▸ Aim of the exercise:
Check each line below for the word "picture", and copy those that have it.

▸ Provided data:
>>>>
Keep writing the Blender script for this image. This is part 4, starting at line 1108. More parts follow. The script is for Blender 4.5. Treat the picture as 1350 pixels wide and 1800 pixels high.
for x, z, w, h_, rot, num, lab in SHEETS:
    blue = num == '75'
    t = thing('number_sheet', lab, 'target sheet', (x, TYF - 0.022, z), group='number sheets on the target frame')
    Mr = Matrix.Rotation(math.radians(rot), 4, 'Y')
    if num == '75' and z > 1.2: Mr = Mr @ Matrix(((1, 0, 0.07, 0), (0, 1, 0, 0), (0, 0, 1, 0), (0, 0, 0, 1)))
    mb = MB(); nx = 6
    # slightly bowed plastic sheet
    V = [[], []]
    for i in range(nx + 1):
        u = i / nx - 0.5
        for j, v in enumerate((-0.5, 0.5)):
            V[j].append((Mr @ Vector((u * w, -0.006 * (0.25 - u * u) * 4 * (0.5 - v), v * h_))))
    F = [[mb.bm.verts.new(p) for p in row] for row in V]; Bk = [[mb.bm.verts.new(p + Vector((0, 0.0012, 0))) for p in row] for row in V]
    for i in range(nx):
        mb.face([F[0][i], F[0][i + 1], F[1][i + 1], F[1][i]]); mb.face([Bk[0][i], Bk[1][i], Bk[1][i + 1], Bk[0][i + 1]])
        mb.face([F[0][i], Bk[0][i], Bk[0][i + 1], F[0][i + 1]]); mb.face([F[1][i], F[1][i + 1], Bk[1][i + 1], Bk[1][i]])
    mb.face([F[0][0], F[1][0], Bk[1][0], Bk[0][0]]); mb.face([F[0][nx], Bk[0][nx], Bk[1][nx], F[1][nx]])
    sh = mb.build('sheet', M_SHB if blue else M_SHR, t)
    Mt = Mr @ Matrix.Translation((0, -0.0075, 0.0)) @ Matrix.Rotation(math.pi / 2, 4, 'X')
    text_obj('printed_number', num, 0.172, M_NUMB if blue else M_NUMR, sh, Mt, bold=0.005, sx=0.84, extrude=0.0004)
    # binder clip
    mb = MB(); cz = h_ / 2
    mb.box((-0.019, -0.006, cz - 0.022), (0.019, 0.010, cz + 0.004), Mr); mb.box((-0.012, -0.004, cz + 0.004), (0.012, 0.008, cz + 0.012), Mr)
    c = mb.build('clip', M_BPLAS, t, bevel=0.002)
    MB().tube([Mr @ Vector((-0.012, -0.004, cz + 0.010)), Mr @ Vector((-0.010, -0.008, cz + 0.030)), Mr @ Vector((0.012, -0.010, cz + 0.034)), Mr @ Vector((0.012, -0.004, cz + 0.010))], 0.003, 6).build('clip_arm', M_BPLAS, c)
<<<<
>>>>
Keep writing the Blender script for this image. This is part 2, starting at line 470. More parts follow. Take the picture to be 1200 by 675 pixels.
<<<<
>>>>
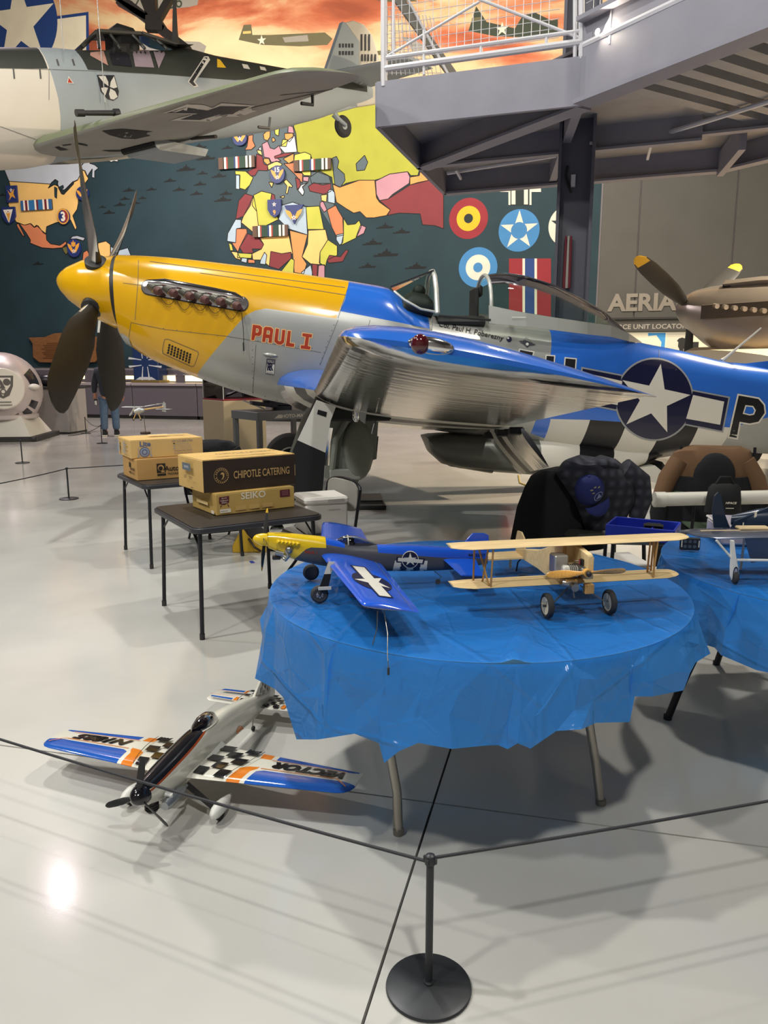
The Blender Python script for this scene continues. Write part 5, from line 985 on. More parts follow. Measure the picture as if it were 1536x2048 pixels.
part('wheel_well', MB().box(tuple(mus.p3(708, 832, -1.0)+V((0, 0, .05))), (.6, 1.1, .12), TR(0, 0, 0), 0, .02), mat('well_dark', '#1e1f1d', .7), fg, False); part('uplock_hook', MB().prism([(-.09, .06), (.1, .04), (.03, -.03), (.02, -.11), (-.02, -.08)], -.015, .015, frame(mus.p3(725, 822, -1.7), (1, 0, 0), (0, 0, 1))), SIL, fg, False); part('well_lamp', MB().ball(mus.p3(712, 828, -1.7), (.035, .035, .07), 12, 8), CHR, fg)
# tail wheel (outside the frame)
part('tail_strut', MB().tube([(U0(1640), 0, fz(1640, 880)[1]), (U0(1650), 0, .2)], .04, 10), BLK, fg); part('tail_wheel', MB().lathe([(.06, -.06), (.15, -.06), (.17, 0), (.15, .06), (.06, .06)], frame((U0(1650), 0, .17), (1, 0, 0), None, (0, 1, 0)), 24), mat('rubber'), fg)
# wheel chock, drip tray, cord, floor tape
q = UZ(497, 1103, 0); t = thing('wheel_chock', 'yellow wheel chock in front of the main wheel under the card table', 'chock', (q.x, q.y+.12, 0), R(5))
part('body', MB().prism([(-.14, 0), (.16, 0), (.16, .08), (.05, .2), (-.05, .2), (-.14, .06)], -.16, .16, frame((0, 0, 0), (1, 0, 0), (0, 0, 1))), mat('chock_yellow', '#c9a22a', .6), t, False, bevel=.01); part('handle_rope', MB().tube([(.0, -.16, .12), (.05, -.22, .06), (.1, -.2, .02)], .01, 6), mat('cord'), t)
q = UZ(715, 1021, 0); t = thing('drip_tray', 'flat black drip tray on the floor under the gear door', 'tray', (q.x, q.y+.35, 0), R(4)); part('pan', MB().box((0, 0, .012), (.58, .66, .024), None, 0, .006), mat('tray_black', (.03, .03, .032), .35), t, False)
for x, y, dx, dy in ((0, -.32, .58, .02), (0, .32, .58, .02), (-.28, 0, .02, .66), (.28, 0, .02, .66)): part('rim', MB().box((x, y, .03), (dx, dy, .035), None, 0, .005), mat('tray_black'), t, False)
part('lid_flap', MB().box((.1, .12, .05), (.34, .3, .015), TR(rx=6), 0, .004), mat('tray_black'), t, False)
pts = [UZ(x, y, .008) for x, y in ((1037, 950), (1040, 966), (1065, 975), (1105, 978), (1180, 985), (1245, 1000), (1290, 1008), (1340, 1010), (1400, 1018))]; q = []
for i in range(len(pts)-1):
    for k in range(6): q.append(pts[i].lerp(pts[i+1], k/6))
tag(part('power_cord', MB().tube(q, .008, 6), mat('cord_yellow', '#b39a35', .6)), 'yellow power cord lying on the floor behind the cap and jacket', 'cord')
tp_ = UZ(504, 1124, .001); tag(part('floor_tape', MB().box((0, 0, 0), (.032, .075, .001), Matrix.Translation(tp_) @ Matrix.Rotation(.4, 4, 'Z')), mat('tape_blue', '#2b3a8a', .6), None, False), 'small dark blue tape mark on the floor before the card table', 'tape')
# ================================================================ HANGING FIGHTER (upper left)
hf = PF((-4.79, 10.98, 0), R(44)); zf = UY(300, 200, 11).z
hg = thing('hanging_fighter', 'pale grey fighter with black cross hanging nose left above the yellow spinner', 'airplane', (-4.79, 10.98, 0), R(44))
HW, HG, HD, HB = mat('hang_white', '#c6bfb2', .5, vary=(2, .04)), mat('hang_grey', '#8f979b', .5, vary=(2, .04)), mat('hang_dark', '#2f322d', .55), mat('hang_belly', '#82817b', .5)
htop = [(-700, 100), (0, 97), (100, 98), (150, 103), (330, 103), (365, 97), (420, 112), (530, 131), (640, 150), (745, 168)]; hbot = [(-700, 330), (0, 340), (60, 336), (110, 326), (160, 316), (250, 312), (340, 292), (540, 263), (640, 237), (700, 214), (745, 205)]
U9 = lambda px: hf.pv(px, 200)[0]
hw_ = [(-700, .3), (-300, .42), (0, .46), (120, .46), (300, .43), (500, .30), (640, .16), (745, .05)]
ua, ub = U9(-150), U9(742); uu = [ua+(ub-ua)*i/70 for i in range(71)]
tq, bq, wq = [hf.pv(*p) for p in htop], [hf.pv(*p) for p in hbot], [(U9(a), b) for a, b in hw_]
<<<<
▸ Written response:
Keep writing the Blender script for this image. This is part 4, starting at line 1108. More parts follow. The script is for Blender 4.5. Treat the picture as 1350 pixels wide and 1800 pixels high.
Keep writing the Blender script for this image. This is part 2, starting at line 470. More parts follow. Take the picture to be 1200 by 675 pixels.
The Blender Python script for this scene continues. Write part 5, from line 985 on. More parts follow. Measure the picture as if it were 1536x2048 pixels.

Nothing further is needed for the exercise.